**Data block**
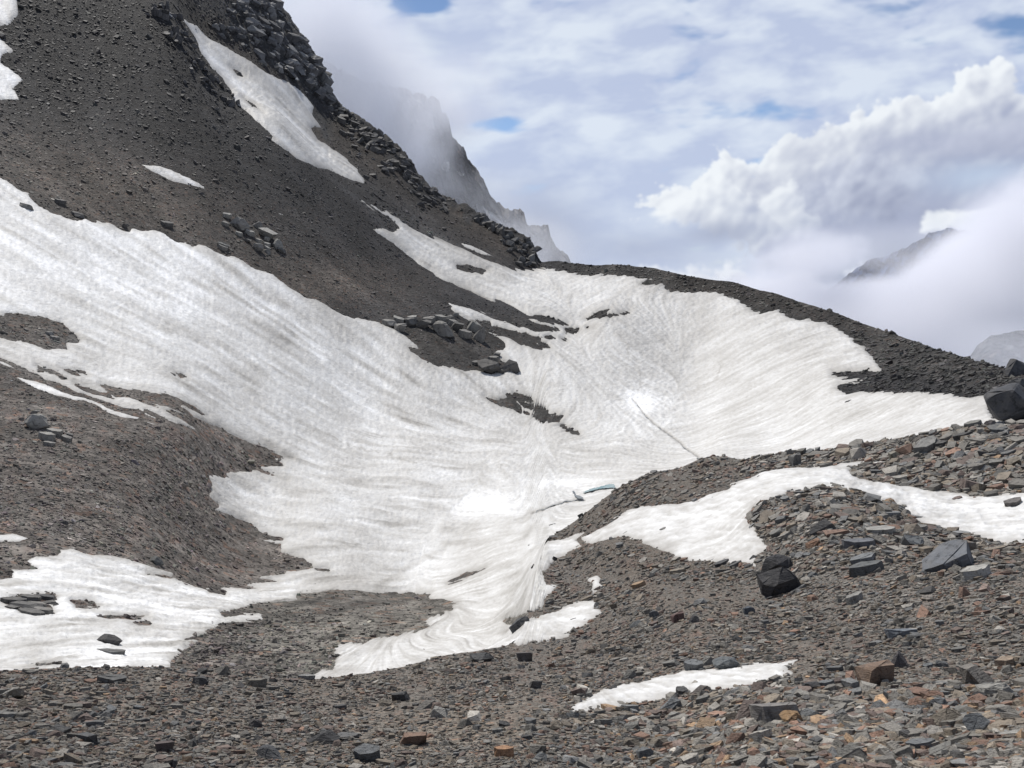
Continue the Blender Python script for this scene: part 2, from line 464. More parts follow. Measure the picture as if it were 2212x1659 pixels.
def relief(th, lr, t):
    """unevenness of the ground, as a slope offset; strongest in the crags"""
    px, py = tt2pix(th, t)
    u, v = th * 1659 / 60.0, lr * 9.0
    n = 2.6 * fbm(u, v * 1.2, 4, 5) + 1.2 * fbm(u * 4, v * 5, 3, 9)
    # crags under the skyline on the left
    cr = np.exp(-((np.exp(lr) - 1.0 * np.exp(s_lr(th))) / 26.0) ** 2) * sstep(1185, 1120, px)
    cr2 = sstep(440, 540, px + .3 * py) * sstep(770, 710, px) * sstep(260, 190, py) * sstep(380, 420, np.exp(lr))
    butt = np.exp(-((px - (355 + (py - 10) * 0.52)) / 45.0) ** 2) * sstep(330, 230, py) * sstep(340, 325, np.exp(lr)) * sstep(200, 260, np.exp(lr))
    c = np.clip(cr + cr2 + .7 * butt, 0, 1.3)
    n = n + c * (14 * ridged(u * 1.3, v * 3.2, 4, 21, .6) + 3 * fbm(u * 6, v * 12, 2, 25))
    return n / 1659.0


relA = relief(thA, lrA, tA0) * 0.9
relB = relief(thB, lrB, tB0)
tA = tA0 + relA
tB = tB0 + relB


def xyz(th, lr, t):
    r = np.exp(lr)
    return np.stack([r * np.sin(th), r * np.cos(th), r * t], -1)


class Sheet:
    """one sheet of ground on a polar grid; s runs 0..1 from its near edge to its far edge"""
    def __init__(self, lr, t, t0):
        self.lr, self.t, self.t0 = lr, t, t0
        self.ns = lr.shape[1]

    def bil(self, arr, th, s):
        fi = np.clip((th - TH[0]) / (TH[1] - TH[0]), 0, NT - 1.001); fj = np.clip(s * (self.ns - 1), 0, self.ns - 1.001)
        i = fi.astype(int); j = fj.astype(int); a = fi - i; b = fj - j
        if arr.ndim == 3:
            a = a[..., None]; b = b[..., None]
        return (arr[i, j] * (1 - a) + arr[i + 1, j] * a) * (1 - b) + (arr[i, j + 1] * (1 - a) + arr[i + 1, j + 1] * a) * b


SHA, SHB = Sheet(lrA, tA, tA0), Sheet(lrB, tB, tB0)
PA, PB = xyz(thA, lrA, tA), xyz(thB, lrB, tB)


def normals(P):
    du = np.gradient(P, axis=0); dv = np.gradient(P, axis=1)
    n = np.cross(du, dv)
    n /= np.linalg.norm(n, axis=-1, keepdims=True) + 1e-12
    return n * np.sign(n[..., 2:3])


SHA.N, SHB.N = normals(xyz(thA, lrA, tA0)), normals(xyz(thB, lrB, tB0))


def locate(sh, px, py, r0=None):
    """the point of a sheet that shows at (px, py): azimuth, s; r0 picks a distance when the line of sight meets it twice"""
    th, t = pix2tt(px, py)
    th = float(th)
    s = np.linspace(0, 1, 1500)
    tt = sh.bil(sh.t, np.full(1500, th), s)
    vis = tt >= np.maximum.accumulate(tt) - 1e-9
    d = np.abs(tt - float(t)) + np.where(vis, 0, .5)
    k = int(np.argmin(d))
    return th, s[k]


def point_at(sh, px, py):
    th, s = locate(sh, px, py)
    a, b = np.array([th]), np.array([s])
    lr = sh.bil(sh.lr, a, b); t = sh.bil(sh.t, a, b)
    n = sh.bil(sh.N, a, b)[0]
    return Vector(xyz(a, lr, t)[0]), Vector(n).normalized(), float(np.exp(lr[0]))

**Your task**
Pictures excluded, repeat exactly the lines from the top of the material through the line with "self.ns = lr.shape[1]", including both of those lines.

**Expected answer**
Continue the Blender Python script for this scene: part 2, from line 464. More parts follow. Measure the picture as if it were 2212x1659 pixels.
def relief(th, lr, t):
    """unevenness of the ground, as a slope offset; strongest in the crags"""
    px, py = tt2pix(th, t)
    u, v = th * 1659 / 60.0, lr * 9.0
    n = 2.6 * fbm(u, v * 1.2, 4, 5) + 1.2 * fbm(u * 4, v * 5, 3, 9)
    # crags under the skyline on the left
    cr = np.exp(-((np.exp(lr) - 1.0 * np.exp(s_lr(th))) / 26.0) ** 2) * sstep(1185, 1120, px)
    cr2 = sstep(440, 540, px + .3 * py) * sstep(770, 710, px) * sstep(260, 190, py) * sstep(380, 420, np.exp(lr))
    butt = np.exp(-((px - (355 + (py - 10) * 0.52)) / 45.0) ** 2) * sstep(330, 230, py) * sstep(340, 325, np.exp(lr)) * sstep(200, 260, np.exp(lr))
    c = np.clip(cr + cr2 + .7 * butt, 0, 1.3)
    n = n + c * (14 * ridged(u * 1.3, v * 3.2, 4, 21, .6) + 3 * fbm(u * 6, v * 12, 2, 25))
    return n / 1659.0


relA = relief(thA, lrA, tA0) * 0.9
relB = relief(thB, lrB, tB0)
tA = tA0 + relA
tB = tB0 + relB


def xyz(th, lr, t):
    r = np.exp(lr)
    return np.stack([r * np.sin(th), r * np.cos(th), r * t], -1)


class Sheet:
    """one sheet of ground on a polar grid; s runs 0..1 from its near edge to its far edge"""
    def __init__(self, lr, t, t0):
        self.lr, self.t, self.t0 = lr, t, t0
        self.ns = lr.shape[1]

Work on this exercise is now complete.